1. Determine how much of it there is. You can do this in two ways. First, print a stock list of items that you have more than one of. Second, print a stock list of all items over 6-9 months old. These two reports will show you the total dollar value of what is blocking your reorders.

2. Complete a physical stock take. Are these reports correct? Chances are that during the busy December period, there have been some errors in inputting, so you need to reconcile the value of the report with what you have on hand. In particular, check spare drawers for double-ups of your fast sellers.

3. Determine how you will liquidate this product. Is it time for a storewide sale? Can you offer a selection of these items in a “specials” showcase? What about your mailing list — could you make an offer to your best customers of an exclusive January deal on some of these items? Could you incentivize staff to move it on? There are a myriad of ways to promote shifting these items to your customers.

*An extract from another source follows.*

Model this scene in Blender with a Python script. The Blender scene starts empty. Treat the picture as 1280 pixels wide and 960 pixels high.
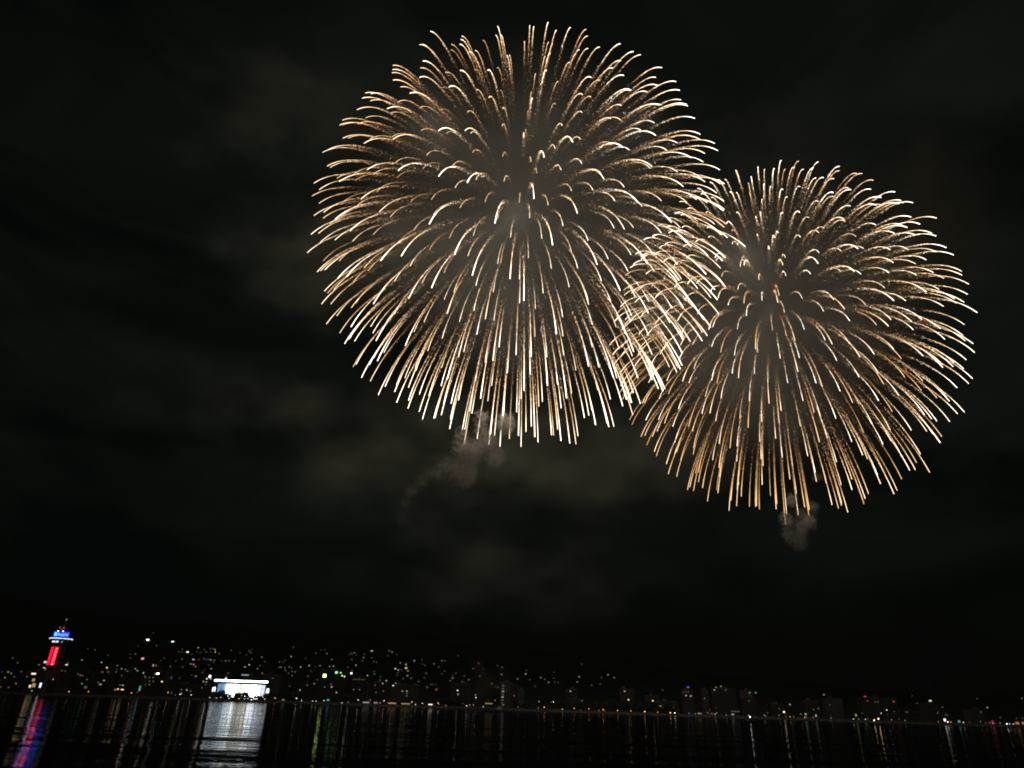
import bpy, bmesh, math, random
import numpy as np
from mathutils import Vector, Matrix

SC = bpy.context.scene
COL = SC.collection
random.seed(11)
RNG = np.random.default_rng(23)

# ------------------------------------------------------------------ camera
FOC, PITCH, ROLL = 853.0, math.radians(25.3), math.radians(1.88)
CAM = Vector((0.0, 0.0, 4.0))
fwd = Vector((0, math.cos(PITCH), math.sin(PITCH)))
_r, _u = Vector((1, 0, 0)), Vector((0, -math.sin(PITCH), math.cos(PITCH)))
rgt = _r * math.cos(ROLL) + _u * math.sin(ROLL)
upv = _u * math.cos(ROLL) - _r * math.sin(ROLL)
cd = bpy.data.cameras.new("camera")
cd.sensor_width = 36.0
cd.lens = 36.0 * FOC / 1280.0
cd.clip_start, cd.clip_end = 0.5, 30000.0
cam = bpy.data.objects.new("camera", cd)
COL.objects.link(cam)
M4 = Matrix((rgt, upv, -fwd)).transposed().to_4x4()
M4.translation = CAM
cam.matrix_world = M4
SC.camera = cam

# ------------------------------------------------------------------ world: a clouded night sky
wd = bpy.data.worlds.new("World")
SC.world = wd
wd.use_nodes = True
wt = wd.node_tree
for n in list(wt.nodes):
    wt.nodes.remove(n)
def wn(t, **kw):
    n = wt.nodes.new(t)
    for k, v in kw.items():
        setattr(n, k, v)
    return n
w_out = wn("ShaderNodeOutputWorld")
w_bg = wn("ShaderNodeBackground")
w_sky = wn("ShaderNodeTexSky", sky_type="NISHITA", sun_disc=False)
w_sky.sun_elevation = math.radians(-9.0)
w_sky.sun_rotation = math.radians(250.0)
w_tc = wn("ShaderNodeTexCoord")
w_map = wn("ShaderNodeMapping")
w_map.inputs["Scale"].default_value = (1.6, 1.6, 4.2)
w_n = wn("ShaderNodeTexNoise")
w_n.inputs["Scale"].default_value = 2.3
w_n.inputs["Detail"].default_value = 7.0
w_n.inputs["Roughness"].default_value = 0.52
w_n.inputs["Distortion"].default_value = 0.5
w_ramp = wn("ShaderNodeValToRGB")
w_ramp.color_ramp.elements[0].position = 0.38
w_ramp.color_ramp.elements[0].color = (0.0005, 0.0014, 0.0010, 1)
w_ramp.color_ramp.elements[1].position = 0.78
w_ramp.color_ramp.elements[1].color = (0.0046, 0.0060, 0.0045, 1)
w_sep = wn("ShaderNodeSeparateXYZ")
w_mr = wn("ShaderNodeMapRange")          # town glow low over the horizon
w_mr.inputs["From Min"].default_value = 0.30
w_mr.inputs["From Max"].default_value = 0.0
w_mr.interpolation_type = "SMOOTHSTEP"
w_glow = wn("ShaderNodeMix", data_type="RGBA", blend_type="ADD")
w_glow.inputs["B"].default_value = (0.0, 0.0006, 0.0007, 1)
w_mul = wn("ShaderNodeMix", data_type="RGBA", blend_type="ADD")
w_mul.inputs["Factor"].default_value = 0.004
L = wt.links.new
L(w_tc.outputs["Generated"], w_map.inputs["Vector"])
L(w_map.outputs["Vector"], w_n.inputs["Vector"])
L(w_n.outputs["Fac"], w_ramp.inputs["Fac"])
L(w_tc.outputs["Generated"], w_sep.inputs["Vector"])
L(w_sep.outputs["Z"], w_mr.inputs["Value"])
L(w_mr.outputs["Result"], w_glow.inputs["Factor"])
L(w_ramp.outputs["Color"], w_glow.inputs["A"])
L(w_glow.outputs["Result"], w_mul.inputs["A"])
L(w_sky.outputs["Color"], w_mul.inputs["B"])
L(w_mul.outputs["Result"], w_bg.inputs["Color"])
w_low = wn("ShaderNodeMapRange")         # the cloud is darkest low over the hills
w_low.interpolation_type = "SMOOTHSTEP"
w_low.inputs["From Min"].default_value = 0.0
w_low.inputs["From Max"].default_value = 0.32
w_low.inputs["To Min"].default_value = 0.14
w_low.inputs["To Max"].default_value = 1.0
L(w_sep.outputs["Z"], w_low.inputs["Value"])
L(w_low.outputs["Result"], w_bg.inputs["Strength"])
L(w_bg.outputs["Background"], w_out.inputs["Surface"])

vs = SC.view_settings
vs.view_transform = "Standard"
vs.look = "None"
vs.exposure = 0.0
vs.gamma = 1.0
vs.use_curve_mapping = False
cy = SC.cycles
cy.use_denoising = True
cy.denoiser = "OPENIMAGEDENOISE"
cy.max_bounces = 4
cy.diffuse_bounces = 1
cy.glossy_bounces = 2
cy.transmission_bounces = 2
cy.volume_bounces = 0
cy.transparent_max_bounces = 8
cy.sample_clamp_indirect = 1.5
cy.volume_step_rate = 1.5
cy.volume_max_steps = 128
cy.use_light_tree = True
cy.filter_width = 1.9

# ------------------------------------------------------------------ helpers
def at(px, py, Y):
    d = fwd * FOC + rgt * (px - 640) - upv * (py - 480)
    return CAM + d * (Y / d.y)

def to_px(p):
    d = Vector(p) - CAM
    k = FOC / d.dot(fwd)
    return 640 + k * d.dot(rgt), 480 - k * d.dot(upv)

class MB:
    """collects boxes, tubes and prisms; build() links them as one mesh object"""
    def __init__(s):
        s.v, s.f, s.fm = [], [], []
        s.mi = 0
    def add(s, vs_, fs):
        b = len(s.v)
        s.v += [tuple(q) for q in vs_]
        for f in fs:
            s.f.append(tuple(b + i for i in f))
            s.fm.append(s.mi)
        return s
    def box(s, x0, y0, z0, x1, y1, z1):
        return s.add([(x0, y0, z0), (x1, y0, z0), (x1, y1, z0), (x0, y1, z0), (x0, y0, z1), (x1, y0, z1), (x1, y1, z1), (x0, y1, z1)],
                     [(0, 3, 2, 1), (4, 5, 6, 7), (0, 1, 5, 4), (1, 2, 6, 5), (2, 3, 7, 6), (3, 0, 4, 7)])
    def tube(s, pts, rad, n=6, cap=True):
        pts = [Vector(p) for p in pts]
        if not hasattr(rad, "__len__"):
            rad = [rad] * len(pts)
        b = len(s.v)
        for i, p in enumerate(pts):
            t = (pts[min(i + 1, len(pts) - 1)] - pts[max(i - 1, 0)])
            t = t.normalized() if t.length > 1e-9 else Vector((0, 0, 1))
            a = Vector((1, 0, 0)) if abs(t.x) < 0.8 else Vector((0, 1, 0))
            e1 = t.cross(a).normalized(); e2 = t.cross(e1)
            for k in range(n):
                th = 2 * math.pi * k / n
                s.v.append(tuple(p + (e1 * math.cos(th) + e2 * math.sin(th)) * rad[i]))
        for i in range(len(pts) - 1):
            for k in range(n):
                s.f.append((b + i * n + k, b + i * n + (k + 1) % n, b + (i + 1) * n + (k + 1) % n, b + (i + 1) * n + k)); s.fm.append(s.mi)
        if cap:
            s.f.append(tuple(b + k for k in reversed(range(n)))); s.fm.append(s.mi)
            q = b + (len(pts) - 1) * n
            s.f.append(tuple(q + k for k in range(n))); s.fm.append(s.mi)
        return s
    def ball(s, c, r, n=8, m=5, sq=(1, 1, 1)):
        b = len(s.v)
        for i in range(m + 1):
            ph = math.pi * i / m
            for k in range(n):
                th = 2 * math.pi * k / n
                s.v.append((c[0] + r * sq[0] * math.sin(ph) * math.cos(th), c[1] + r * sq[1] * math.sin(ph) * math.sin(th), c[2] + r * sq[2] * math.cos(ph)))
        for i in range(m):
            for k in range(n):
                s.f.append((b + i * n + k, b + (i + 1) * n + k, b + (i + 1) * n + (k + 1) % n, b + i * n + (k + 1) % n)); s.fm.append(s.mi)
        return s
    def mesh(s, name, mats):
        me = bpy.data.meshes.new(name)
        me.from_pydata(s.v, [], s.f)
        for m in (mats if isinstance(mats, (list, tuple)) else [mats]):
            me.materials.append(m)
        if max(s.fm, default=0):
            me.polygons.foreach_set("material_index", s.fm)
        me.update()
        return me
    def build(s, name, mats, parent=None, loc=None):
        return obj(name, s.mesh(name, mats), parent, loc)

def obj(name, me, parent=None, loc=None):
    o = bpy.data.objects.new(name, me)
    COL.objects.link(o)
    if parent is not None:
        o.parent = parent
    if loc is not None:
        o.location = loc
    return o

def fit(*labels):
    """the first wording that keeps within sixteen words"""
    return next((t for t in labels if len(t.split()) <= 16), labels[-1])

def tag(o, label=None, cat=None, group=None, kind=None):
    if label: o["label"] = label
    if cat: o["category"] = cat
    if group: o["group"] = group
    if kind: o["kind"] = kind
    return o

def thing(name, label, cat, loc, group=None, rotz=0.0):
    o = obj(name, None, None, loc)
    o.empty_display_size = 0.5
    o.rotation_euler = (0, 0, rotz)
    return tag(o, label, cat, group)

# ------------------------------------------------------------------ materials
MATS = {}
def surf(name, col, rough=0.8, var=0.25, scale=2.0, metal=0.0, bump=0.0):
    if name in MATS:
        return MATS[name]
    m = bpy.data.materials.new(name); m.use_nodes = True
    t = m.node_tree; b = t.nodes["Principled BSDF"]
    b.inputs["Roughness"].default_value = rough
    b.inputs["Metallic"].default_value = metal
    tc = t.nodes.new("ShaderNodeTexCoord"); nz = t.nodes.new("ShaderNodeTexNoise")
    nz.inputs["Scale"].default_value = scale; nz.inputs["Detail"].default_value = 5
    rp = t.nodes.new("ShaderNodeValToRGB")
    rp.color_ramp.elements[0].position, rp.color_ramp.elements[1].position = 0.3, 0.7
    rp.color_ramp.elements[0].color = (*[c * (1 - var) for c in col], 1)
    rp.color_ramp.elements[1].color = (*[min(1, c * (1 + var)) for c in col], 1)
    t.links.new(tc.outputs["Object"], nz.inputs["Vector"]); t.links.new(nz.outputs["Fac"], rp.inputs["Fac"])
    t.links.new(rp.outputs["Color"], b.inputs["Base Color"])
    if bump:
        bp = t.nodes.new("ShaderNodeBump"); bp.inputs["Strength"].default_value = bump
        t.links.new(nz.outputs["Fac"], bp.inputs["Height"]); t.links.new(bp.outputs["Normal"], b.inputs["Normal"])
    MATS[name] = m
    return m

def glow(name, col, strength, sample=True):
    """a lamp, lit pane or lit sign: it gives off light"""
    if name in MATS:
        return MATS[name]
    m = bpy.data.materials.new(name); m.use_nodes = True
    t = m.node_tree; b = t.nodes["Principled BSDF"]
    b.inputs["Base Color"].default_value = (0.05, 0.05, 0.05, 1)
    b.inputs["Roughness"].default_value = 0.3
    b.inputs["Emission Color"].default_value = (*col, 1)
    b.inputs["Emission Strength"].default_value = strength
    m.cycles.emission_sampling = "AUTO" if sample else "NONE"
    MATS[name] = m
    return m

HUES = {"w": (1, .88, .70), "c": (.72, .90, 1.0), "y": (1, .72, .32), "o": (1, .45, .12), "g": (.35, 1, .5), "t": (.12, .95, .85),
        "r": (1, .05, .09), "b": (.10, .25, 1.0), "p": (1, .30, .50), "l": (.72, 1, .22)}
HUE_WORD = {"w": "white", "c": "bluish white", "y": "yellow", "o": "orange", "g": "green", "t": "teal", "r": "red", "b": "blue", "p": "pink", "l": "lime"}
LEVEL = {1: 0.10, 2: 0.38, 3: 1.3, 4: 5.0}
def lit(h, lev, far=1.0):
    s = LEVEL[lev] * far
    return glow("lit_%s_%d_%d" % (HUE_WORD[h].replace(" ", "_"), lev, round(far * 10)), HUES[h], s, lev >= 3)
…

4. Don’t forget vendors and other store owners. Check with vendors in case they may want to replenish their own inventory. Often, they may be closed for manufacturing or receiving their overseas shipments during the early January window and may be happy to take back some items to fulfill other orders. Also, many of your fellow group members may be looking to re-stock some of these items, especially if they were part of a group promotion. Why not be their vendor for your own surplus product?

Fortunately, jewelry isn’t perishable, and you still have many opportunities to sell these items, but don’t allow them to sit around unattended. It can take a conscious effort to move these slower items on, so the sooner you start, the sooner you can get this money back into the bank.